Extract, exactly, the lines from the line containing "Recreate this scene" to the line containing "SC.camera = cam", with both lines included and any pictures left out.

* [DATA SHOWN]:
++++++++++++++++++++

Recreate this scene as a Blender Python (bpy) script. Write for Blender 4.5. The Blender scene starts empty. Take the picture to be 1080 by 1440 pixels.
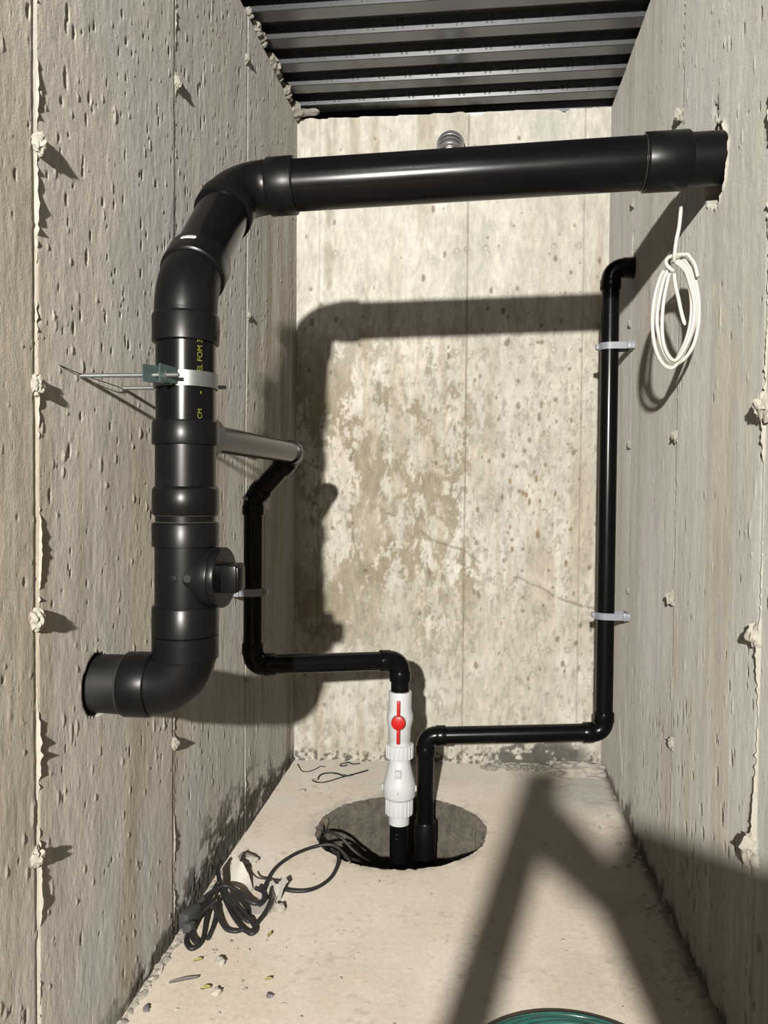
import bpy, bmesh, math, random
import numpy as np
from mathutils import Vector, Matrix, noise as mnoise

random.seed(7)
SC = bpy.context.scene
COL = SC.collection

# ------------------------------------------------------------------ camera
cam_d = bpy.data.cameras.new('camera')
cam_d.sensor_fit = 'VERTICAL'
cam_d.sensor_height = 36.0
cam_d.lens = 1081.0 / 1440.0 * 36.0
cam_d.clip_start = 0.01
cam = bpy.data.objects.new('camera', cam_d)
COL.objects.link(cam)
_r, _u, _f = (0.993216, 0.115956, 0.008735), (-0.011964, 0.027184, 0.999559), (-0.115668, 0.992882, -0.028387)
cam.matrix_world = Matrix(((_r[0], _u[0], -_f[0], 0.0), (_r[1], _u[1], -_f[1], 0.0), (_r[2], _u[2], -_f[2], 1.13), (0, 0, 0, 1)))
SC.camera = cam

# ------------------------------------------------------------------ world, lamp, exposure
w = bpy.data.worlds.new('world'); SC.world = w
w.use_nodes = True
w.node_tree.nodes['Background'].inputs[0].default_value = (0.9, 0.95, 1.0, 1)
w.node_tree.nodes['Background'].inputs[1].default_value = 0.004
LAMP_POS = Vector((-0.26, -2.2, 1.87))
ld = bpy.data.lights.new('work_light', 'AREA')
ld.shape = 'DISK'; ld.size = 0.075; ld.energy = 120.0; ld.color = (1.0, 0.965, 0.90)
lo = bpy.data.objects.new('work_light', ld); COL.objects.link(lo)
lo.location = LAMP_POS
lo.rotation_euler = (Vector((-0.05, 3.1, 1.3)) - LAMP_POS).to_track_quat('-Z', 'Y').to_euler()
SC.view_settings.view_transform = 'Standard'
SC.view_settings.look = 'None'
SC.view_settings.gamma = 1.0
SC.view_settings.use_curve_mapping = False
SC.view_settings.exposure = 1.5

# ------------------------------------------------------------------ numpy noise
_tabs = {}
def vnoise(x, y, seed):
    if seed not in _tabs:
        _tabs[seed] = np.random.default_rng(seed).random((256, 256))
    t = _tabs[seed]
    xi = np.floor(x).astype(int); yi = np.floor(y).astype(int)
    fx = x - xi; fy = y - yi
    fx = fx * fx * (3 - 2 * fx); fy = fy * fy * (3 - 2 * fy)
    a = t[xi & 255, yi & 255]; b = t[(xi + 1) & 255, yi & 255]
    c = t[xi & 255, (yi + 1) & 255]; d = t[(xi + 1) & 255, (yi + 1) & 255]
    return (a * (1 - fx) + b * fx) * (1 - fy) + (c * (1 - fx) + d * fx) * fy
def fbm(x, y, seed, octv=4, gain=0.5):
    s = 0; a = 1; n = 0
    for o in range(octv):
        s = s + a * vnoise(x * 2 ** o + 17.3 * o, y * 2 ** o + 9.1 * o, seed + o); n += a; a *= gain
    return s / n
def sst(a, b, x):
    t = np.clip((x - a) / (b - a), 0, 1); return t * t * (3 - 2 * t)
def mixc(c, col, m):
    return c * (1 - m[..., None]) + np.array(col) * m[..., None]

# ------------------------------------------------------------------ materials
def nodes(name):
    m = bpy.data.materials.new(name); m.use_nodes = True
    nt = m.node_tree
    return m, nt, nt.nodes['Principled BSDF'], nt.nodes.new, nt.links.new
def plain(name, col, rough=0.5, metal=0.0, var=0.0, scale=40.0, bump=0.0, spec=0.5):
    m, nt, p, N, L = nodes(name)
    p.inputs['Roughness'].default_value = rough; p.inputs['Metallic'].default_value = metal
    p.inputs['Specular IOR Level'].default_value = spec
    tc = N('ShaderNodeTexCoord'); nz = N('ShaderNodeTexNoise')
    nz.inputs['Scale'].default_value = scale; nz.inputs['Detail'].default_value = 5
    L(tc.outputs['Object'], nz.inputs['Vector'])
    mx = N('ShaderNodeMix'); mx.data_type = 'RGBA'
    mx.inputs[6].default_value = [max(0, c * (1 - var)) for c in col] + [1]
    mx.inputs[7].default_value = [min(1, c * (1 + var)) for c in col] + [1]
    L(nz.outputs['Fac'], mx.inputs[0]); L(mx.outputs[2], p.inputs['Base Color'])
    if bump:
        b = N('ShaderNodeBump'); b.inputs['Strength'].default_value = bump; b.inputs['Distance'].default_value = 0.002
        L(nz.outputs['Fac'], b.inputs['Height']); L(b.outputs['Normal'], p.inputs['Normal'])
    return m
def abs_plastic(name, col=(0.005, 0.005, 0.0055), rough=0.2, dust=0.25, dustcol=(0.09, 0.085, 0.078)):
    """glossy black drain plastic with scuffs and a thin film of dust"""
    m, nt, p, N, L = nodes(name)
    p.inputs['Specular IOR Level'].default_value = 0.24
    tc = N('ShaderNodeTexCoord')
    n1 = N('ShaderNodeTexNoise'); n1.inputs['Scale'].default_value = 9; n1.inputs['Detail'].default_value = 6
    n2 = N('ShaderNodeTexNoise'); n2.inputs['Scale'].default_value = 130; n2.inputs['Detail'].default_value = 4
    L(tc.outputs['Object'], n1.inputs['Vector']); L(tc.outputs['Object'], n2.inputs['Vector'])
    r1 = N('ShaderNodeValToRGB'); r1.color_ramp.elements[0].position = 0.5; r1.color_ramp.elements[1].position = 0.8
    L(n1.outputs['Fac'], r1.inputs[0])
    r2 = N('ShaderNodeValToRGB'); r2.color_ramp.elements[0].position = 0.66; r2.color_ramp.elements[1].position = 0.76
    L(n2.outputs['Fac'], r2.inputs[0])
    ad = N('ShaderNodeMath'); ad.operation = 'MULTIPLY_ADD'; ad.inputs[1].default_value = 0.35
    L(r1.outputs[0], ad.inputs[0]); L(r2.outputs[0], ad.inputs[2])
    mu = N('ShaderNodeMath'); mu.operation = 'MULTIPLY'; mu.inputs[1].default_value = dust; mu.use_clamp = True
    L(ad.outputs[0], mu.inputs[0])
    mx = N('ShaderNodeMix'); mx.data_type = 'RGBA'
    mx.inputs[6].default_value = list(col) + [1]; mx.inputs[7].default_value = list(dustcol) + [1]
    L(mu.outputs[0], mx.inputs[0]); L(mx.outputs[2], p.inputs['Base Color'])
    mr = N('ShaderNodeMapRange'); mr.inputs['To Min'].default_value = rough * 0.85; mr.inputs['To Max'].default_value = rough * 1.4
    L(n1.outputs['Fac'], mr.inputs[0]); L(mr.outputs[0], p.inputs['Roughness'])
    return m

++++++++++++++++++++

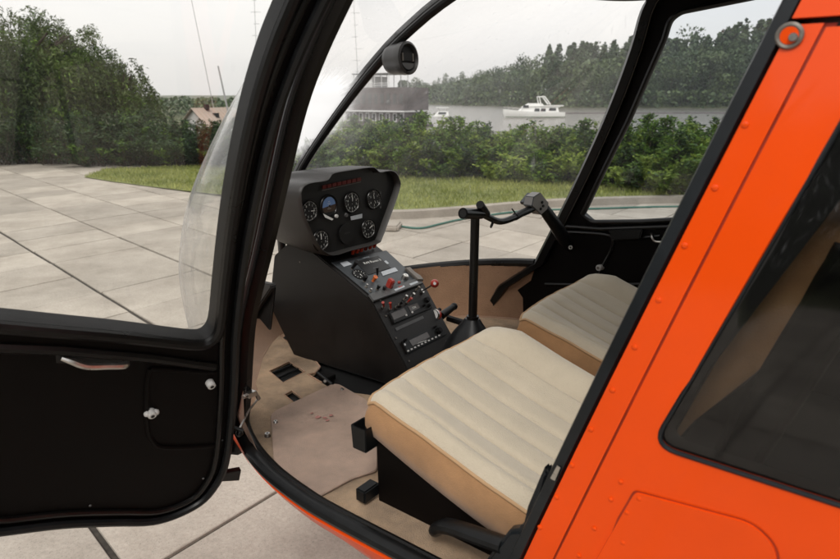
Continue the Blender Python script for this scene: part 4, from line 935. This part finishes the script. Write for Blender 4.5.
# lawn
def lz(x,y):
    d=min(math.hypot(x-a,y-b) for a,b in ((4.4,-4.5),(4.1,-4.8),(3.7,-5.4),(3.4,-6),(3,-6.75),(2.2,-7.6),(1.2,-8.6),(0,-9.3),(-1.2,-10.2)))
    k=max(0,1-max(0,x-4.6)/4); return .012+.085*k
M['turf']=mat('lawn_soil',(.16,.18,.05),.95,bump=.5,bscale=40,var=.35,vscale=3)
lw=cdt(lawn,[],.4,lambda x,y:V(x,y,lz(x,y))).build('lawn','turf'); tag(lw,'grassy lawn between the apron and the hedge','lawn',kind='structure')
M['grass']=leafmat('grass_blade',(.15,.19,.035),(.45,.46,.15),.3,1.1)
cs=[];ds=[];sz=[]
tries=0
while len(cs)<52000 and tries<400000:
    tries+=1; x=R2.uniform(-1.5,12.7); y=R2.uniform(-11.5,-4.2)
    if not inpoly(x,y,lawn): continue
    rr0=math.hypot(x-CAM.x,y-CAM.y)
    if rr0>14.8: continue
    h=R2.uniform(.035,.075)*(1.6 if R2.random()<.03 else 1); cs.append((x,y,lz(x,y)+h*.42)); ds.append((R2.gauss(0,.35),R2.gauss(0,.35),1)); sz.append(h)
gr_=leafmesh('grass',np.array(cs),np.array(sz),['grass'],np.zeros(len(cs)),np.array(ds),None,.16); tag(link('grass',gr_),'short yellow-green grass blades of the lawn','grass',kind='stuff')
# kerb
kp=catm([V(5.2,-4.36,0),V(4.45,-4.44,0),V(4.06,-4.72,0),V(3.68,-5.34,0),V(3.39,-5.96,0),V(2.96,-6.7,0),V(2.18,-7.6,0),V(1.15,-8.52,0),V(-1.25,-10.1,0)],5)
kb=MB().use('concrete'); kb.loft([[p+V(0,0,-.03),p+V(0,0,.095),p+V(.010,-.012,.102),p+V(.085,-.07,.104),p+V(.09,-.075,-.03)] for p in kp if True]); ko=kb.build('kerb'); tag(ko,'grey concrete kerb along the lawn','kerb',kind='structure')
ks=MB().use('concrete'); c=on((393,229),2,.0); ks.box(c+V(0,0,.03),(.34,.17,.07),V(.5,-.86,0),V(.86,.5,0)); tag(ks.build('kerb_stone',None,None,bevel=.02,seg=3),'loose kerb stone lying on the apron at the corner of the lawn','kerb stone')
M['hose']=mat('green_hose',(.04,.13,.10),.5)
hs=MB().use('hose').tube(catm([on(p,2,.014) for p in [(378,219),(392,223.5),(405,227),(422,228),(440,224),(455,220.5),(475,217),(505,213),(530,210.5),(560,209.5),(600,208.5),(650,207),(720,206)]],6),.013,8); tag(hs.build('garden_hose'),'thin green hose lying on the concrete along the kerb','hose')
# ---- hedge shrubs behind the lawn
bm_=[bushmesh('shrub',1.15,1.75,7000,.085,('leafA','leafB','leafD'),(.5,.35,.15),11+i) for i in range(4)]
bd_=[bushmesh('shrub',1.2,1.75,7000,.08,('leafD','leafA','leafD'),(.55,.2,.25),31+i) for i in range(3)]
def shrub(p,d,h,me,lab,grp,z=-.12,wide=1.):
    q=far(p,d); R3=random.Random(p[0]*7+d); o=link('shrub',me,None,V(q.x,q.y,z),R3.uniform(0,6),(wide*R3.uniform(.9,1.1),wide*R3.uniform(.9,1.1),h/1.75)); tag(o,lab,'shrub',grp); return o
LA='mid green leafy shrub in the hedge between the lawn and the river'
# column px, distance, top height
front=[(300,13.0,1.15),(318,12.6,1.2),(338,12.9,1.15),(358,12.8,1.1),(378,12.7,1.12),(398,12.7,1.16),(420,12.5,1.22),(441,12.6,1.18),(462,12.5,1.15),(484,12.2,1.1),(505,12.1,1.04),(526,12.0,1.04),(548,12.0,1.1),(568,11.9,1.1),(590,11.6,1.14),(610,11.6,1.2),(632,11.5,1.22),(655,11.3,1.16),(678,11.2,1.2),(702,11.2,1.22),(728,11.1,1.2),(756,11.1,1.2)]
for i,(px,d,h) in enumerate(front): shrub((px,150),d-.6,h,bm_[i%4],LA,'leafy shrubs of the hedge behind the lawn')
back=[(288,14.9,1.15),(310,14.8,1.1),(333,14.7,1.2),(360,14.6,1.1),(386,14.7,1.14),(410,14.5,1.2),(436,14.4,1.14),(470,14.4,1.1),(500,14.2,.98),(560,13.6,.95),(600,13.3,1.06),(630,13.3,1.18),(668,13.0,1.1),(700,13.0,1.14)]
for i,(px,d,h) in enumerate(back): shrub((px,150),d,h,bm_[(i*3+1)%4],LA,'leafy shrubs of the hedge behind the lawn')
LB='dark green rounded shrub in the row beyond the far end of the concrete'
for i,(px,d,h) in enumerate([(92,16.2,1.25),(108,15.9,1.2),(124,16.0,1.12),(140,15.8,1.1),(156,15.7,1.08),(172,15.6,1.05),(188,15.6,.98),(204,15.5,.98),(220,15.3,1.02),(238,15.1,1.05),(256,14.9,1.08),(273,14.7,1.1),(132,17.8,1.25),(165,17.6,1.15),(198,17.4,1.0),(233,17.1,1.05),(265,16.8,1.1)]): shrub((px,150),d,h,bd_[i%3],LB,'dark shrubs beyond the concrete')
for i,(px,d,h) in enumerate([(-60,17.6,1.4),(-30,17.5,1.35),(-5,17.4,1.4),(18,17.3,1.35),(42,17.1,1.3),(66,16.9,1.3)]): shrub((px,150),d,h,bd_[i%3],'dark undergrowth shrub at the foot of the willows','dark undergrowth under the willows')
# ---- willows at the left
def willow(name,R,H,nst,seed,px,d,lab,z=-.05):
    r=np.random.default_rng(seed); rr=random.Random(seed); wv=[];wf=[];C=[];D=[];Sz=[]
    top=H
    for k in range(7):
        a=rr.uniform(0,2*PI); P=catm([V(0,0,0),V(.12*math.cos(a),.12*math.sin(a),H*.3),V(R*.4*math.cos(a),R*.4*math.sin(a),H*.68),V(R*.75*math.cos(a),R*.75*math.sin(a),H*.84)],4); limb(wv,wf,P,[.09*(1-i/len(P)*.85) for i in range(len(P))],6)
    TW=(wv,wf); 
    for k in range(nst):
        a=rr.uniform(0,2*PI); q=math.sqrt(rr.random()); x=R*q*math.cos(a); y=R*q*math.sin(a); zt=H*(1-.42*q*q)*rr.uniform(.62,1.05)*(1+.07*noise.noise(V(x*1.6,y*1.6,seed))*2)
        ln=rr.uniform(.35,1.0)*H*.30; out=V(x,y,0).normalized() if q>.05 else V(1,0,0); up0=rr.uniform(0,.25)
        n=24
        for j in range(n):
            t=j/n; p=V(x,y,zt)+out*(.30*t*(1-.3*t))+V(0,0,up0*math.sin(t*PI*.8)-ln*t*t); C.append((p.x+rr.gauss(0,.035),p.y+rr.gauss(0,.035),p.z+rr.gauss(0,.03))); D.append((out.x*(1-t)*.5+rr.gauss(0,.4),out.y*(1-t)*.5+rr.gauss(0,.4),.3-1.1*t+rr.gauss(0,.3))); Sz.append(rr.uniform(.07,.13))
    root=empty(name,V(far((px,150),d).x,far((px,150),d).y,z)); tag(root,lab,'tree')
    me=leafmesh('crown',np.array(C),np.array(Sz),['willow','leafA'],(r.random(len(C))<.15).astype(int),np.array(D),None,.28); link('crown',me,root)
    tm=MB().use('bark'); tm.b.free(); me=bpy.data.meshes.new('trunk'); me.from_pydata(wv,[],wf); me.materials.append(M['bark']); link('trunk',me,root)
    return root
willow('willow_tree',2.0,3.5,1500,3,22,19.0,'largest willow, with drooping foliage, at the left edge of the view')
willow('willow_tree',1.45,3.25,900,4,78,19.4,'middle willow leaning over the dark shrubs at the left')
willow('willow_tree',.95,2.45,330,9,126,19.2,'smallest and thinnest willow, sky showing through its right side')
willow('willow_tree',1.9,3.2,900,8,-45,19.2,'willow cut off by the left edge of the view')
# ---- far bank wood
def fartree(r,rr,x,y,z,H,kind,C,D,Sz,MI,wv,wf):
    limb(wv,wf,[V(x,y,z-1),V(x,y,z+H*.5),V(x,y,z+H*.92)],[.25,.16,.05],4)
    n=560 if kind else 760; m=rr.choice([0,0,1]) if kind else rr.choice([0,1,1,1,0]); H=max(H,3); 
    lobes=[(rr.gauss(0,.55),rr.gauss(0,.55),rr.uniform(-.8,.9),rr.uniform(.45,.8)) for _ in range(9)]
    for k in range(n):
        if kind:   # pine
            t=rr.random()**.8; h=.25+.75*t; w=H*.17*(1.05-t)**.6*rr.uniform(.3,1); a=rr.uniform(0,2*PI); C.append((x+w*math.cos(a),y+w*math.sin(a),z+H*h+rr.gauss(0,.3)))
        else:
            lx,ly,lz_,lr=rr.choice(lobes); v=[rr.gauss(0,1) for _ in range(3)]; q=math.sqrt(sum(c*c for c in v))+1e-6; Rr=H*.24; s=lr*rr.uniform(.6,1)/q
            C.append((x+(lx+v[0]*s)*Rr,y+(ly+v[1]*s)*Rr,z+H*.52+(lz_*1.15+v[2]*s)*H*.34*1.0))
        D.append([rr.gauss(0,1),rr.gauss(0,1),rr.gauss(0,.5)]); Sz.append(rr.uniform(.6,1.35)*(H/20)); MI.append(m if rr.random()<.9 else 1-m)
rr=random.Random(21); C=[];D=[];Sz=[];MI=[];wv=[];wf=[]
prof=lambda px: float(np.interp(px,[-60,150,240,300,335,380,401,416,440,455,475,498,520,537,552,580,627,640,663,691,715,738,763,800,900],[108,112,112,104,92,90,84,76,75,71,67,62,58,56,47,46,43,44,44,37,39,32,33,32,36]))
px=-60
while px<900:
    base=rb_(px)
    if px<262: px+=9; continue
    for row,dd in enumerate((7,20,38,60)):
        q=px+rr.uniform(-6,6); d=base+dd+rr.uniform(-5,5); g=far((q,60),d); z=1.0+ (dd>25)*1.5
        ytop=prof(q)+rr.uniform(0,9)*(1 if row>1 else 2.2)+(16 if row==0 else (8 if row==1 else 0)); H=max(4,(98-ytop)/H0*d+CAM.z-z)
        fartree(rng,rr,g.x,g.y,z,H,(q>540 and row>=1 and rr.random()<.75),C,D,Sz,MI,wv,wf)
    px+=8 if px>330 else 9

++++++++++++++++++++

* [PROBLEM SOLUTION]:
Recreate this scene as a Blender Python (bpy) script. Write for Blender 4.5. The Blender scene starts empty. Take the picture to be 1080 by 1440 pixels.
import bpy, bmesh, math, random
import numpy as np
from mathutils import Vector, Matrix, noise as mnoise

random.seed(7)
SC = bpy.context.scene
COL = SC.collection

# ------------------------------------------------------------------ camera
cam_d = bpy.data.cameras.new('camera')
cam_d.sensor_fit = 'VERTICAL'
cam_d.sensor_height = 36.0
cam_d.lens = 1081.0 / 1440.0 * 36.0
cam_d.clip_start = 0.01
cam = bpy.data.objects.new('camera', cam_d)
COL.objects.link(cam)
_r, _u, _f = (0.993216, 0.115956, 0.008735), (-0.011964, 0.027184, 0.999559), (-0.115668, 0.992882, -0.028387)
cam.matrix_world = Matrix(((_r[0], _u[0], -_f[0], 0.0), (_r[1], _u[1], -_f[1], 0.0), (_r[2], _u[2], -_f[2], 1.13), (0, 0, 0, 1)))
SC.camera = cam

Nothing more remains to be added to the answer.